Proponents of re-nuclearizing the theater would argue that this is precisely why the United States must have a symmetrically configured theater deterrent, so that any Russian threat could be balanced with a corresponding American threat.
That would be a better argument if it were still 1985. The problem for these nuclear enthusiasts—one they omit by selective memory or poor strategic judgment—is that there is no longer a central front between NATO and Russia on which such exchanges would take place. NATO’s only choices (as Russia knows) would be to respond with nuclear use on our own allies or on Russian territory, which would raise the escalatory danger far beyond whatever was at stake in a small, localized conflict. The Americans would blink, Russia’s point would be made, and NATO would eventually dissolve.
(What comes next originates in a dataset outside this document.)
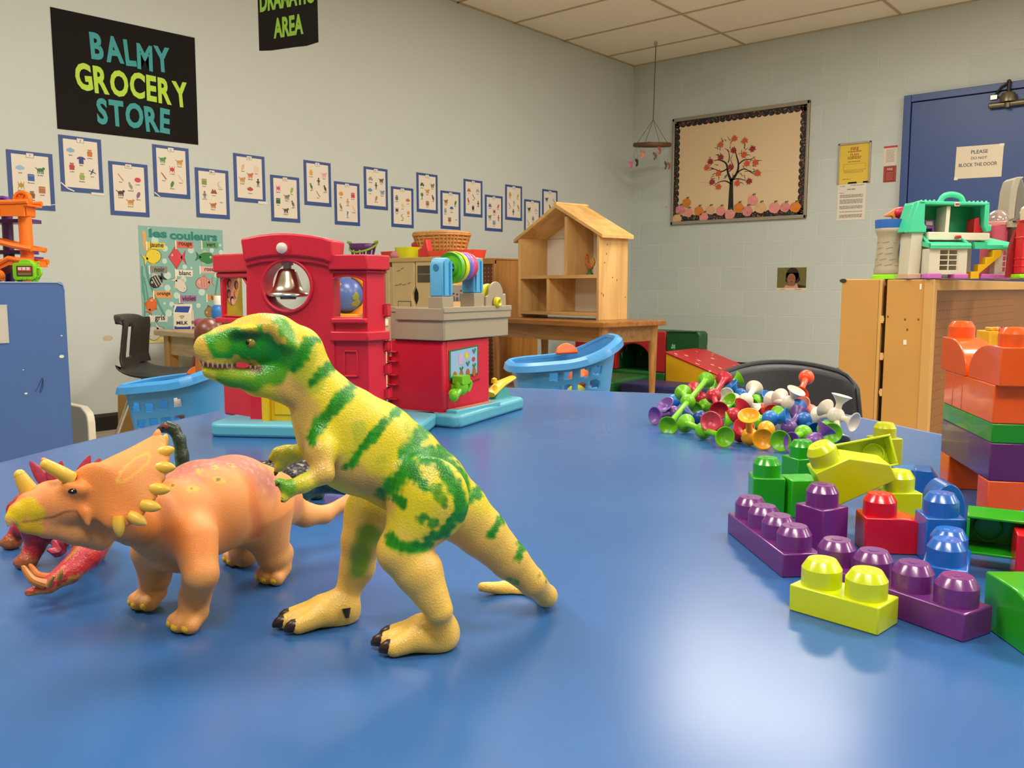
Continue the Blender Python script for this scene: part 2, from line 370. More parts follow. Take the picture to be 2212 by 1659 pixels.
for q_ in ((-.08, .085, -.007, -.005), (-.08, .085, -.052, -.05), (-.08, -.078, -.052, -.005), (.083, .085, -.052, -.005)): m.box(*q_, .0012, .0016)
m.build('small_print', mat('#8a6b22', .6), t, smooth=False)
a = bpos(1811, 396); b_ = bpos(1871, 392); c = bpos(1808, 478)
t = thing('letter_sheet', 'white typed letter taped under the yellow fire notice', 'notice', ((a.x + b_.x) / 2, RY - .001, (a.z + c.z) / 2), BWALL)
m = MB(); m.box(-.107, .107, -.14, .14, 0, .001); m.build('sheet', mat('#d8d0c3', .35, coat=.2), t, smooth=False)
m = MB(); m.box(-.03, .035, .132, .145, .001, .004); m.box(.082, .13, .132, .145, .001, .004); m.build('clip', mat('#8f8a7c', .4, metal=.5), t, smooth=False)
m = MB(); lines(m, -.09, -.05, (.118,), .004, 1); lines(m, -.01, .09, (.12,), .004, 1); lines(m, -.035, .03, (.092,), .007, 2); lines(m, -.09, -.055, (.066,), .004)
for k, y0 in enumerate((.05, .014, -.034, -.076, -.1)):
    lines(m, -.087, .085, [y0 - .0085 * j for j in range((3, 4, 3, 1, 3)[k])], .0045, 10 + k)
m.build('print', mat('#77716c', .7), t, smooth=False)
a = bpos(1910, 318); b_ = bpos(1939, 316); c = bpos(1908, 358)
t = thing('alarm_instructions', 'small white instruction card with red heading left of blue door', 'notice', ((a.x + b_.x) / 2, RY - .001, (a.z + c.z) / 2), BWALL)
m = MB(); m.box(-.048, .048, -.07, .062, 0, .001); m.build('card', mat('#d5cabb', .25, coat=.5), t, smooth=False)
m = MB(); m.box(-.048, .048, .058, .072, 0, .0014); m.build('heading', mat('#b32a36', .4), t, smooth=False)
m = MB(); lines(m, -.03, .03, [.045 - .008 * j for j in range(12)], .003, 8); m.build('print', mat('#8d8580', .6), t, smooth=False)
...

I don’t quite follow that, or at least how it implicates INF. If Russia were to seize, say, Montenegro to test America’s and NATO’s commitment to Article 5, odds seem very, very good that we’d blink whether or not INF is in force. Nichols’s point, I think, is that NATO would *surely* blink if its only option in retaliating against Russia was nuclear whereas it would only probably blink if it had a conventional military alternative in the form of a robust, unified alliance. But even Nichols doesn’t think today’s decision was driven by some “Manchurian candidate” scenario. He doesn’t seem to believe it’s being driven mainly by Trump, in fact. He blames it on China hawks in the government, who view the INF as an impediment to countering Chinese expansionism in the east with a regional nuclear deterrent. (Which he thinks is logistically infeasible.)
Did I miss any other theories? The “Manchurian candidate” theory ain’t going away until Bob Mueller declares it bogus.